Latest update January 27th, 2025 1:55 AM
Kaieteur News – ‘The dog ate the homework.’ Believe it or not, that was a favorite fallback option of students in American High Schools, which extended its life into some institutions of higher learning there. Locally, the PPPC Government is much swifter on its feet where excuses and blame-shedding are concerned, and the Guyana Power and Light, Inc., (GPL) is the place under review. It has been one pathetic excuse after another when the woeful performance of the GPL comes up for scrutiny under the public spotlight. Even a man like Vice President Bharat Jagdeo, one who always has a long sack of excuses at his ready reach, could not resist displaying his wisdom on what has gone wrong in the dismal record of the GPL. In recent times, blackouts have assumed conditions that are blizzard like. There is nothing white in Guyanese existence, not when they see red amid the thick, rolling blackness. How many more episodes of this torturous condition is the lament? How much longer, is what Guyanese shaken and sickened by waves of blackouts want to know?

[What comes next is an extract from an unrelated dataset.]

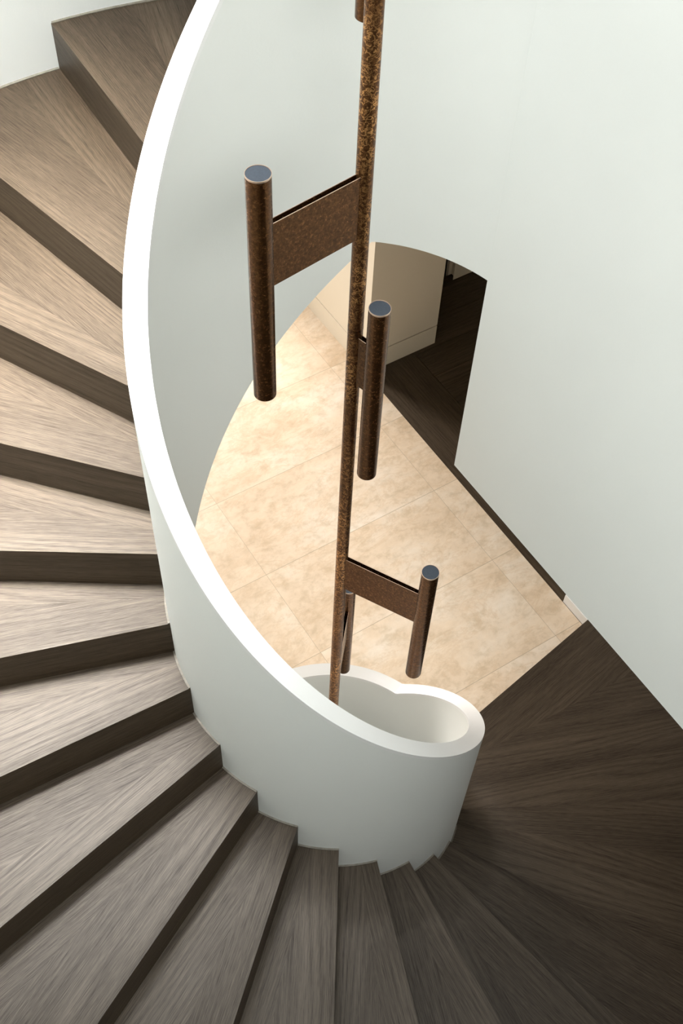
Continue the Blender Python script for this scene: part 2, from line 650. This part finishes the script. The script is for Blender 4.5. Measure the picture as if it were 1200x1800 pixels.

Chief policymaker Jagdeo, as usual, had his policy, answers all lined up. His first finger is bad management. It’s a safe policy, one that the ever-clever Jagdeo would not let pass. Who in GPL management would dare to put up a fight, and bend Jagdeo’s finger to point right back at himself? Bad management is free and easy to say, and it gives space to ignore the political management foisted on the GPL. The record is of seasoned GPL managers removed or reassigned, and political managers who know as much about energy as Guyanese know about astronomy being the proxies left to run the GPL show, and pretending to know what needs to be done. What could be had by citizens when such is the management game played by the PPPC Government? Only a political sage like VP Jagdeo could put on his blindfold and point in the direction of bad GPL management. He knows he can get away with making farcical statements like that, so he plunges shamelessly into the ugly GPL fray.
His next target worthy of carrying some of the blame load was transmission lines. The GPL transmission lines are old, as if he suddenly stumbled upon that piece of cast-iron wisdom. After 23 years in office in phase one of PPPC Government rulership and over four years and counting currently, Bharat Jagdeo woke up in darkness, rolled into some rays of blinding light, and old transmission lines have now been added to the list of GPL scapegoats. This is not good for blackout plagued Guyanese: if it took the chief policymaker almost 28 years to discover that the GPL transmission lines are ancient, then it stands to reason that he and his government may require another 28 calendars to do something, as in replacing them. New housing schemes are going up all over and they come with their own energy demands, which puts additional pressure on the system. No citizen should find fault with that disclosure. But does a man wait until his new house is built and occupied to start thinking about having some toilet facilities? Forward thinking, with a comprehensive program with a plan to match, has so much to recommend as a standard. When things are done for the excitement of sound bites, on the run, and by the seat of the pants, then Guyanese energy consumers get what they get, and live with what they must. Today, and many blighted years before, blackouts have become a way of life.
The much-anticipated relief from a Turkish power boat has turned out to be a blackout bath. Then policy maestro Jagdeo douses Guyanese with his own version of political darkness. The PPPC Government used to love treating the PNC rule as “28 years of darkness.” Presently, the PPPC Government has compiled its own 28 years of darkness record, and it is not only about what is related to the failures of the GPL. The PPPC Government may think it is nimble footed with excuses: wires tornstand as one culprit, piledriving is a new whipping post. Nimble with energy excuses, yes. Nincompoop energy governance also stands unchallenged.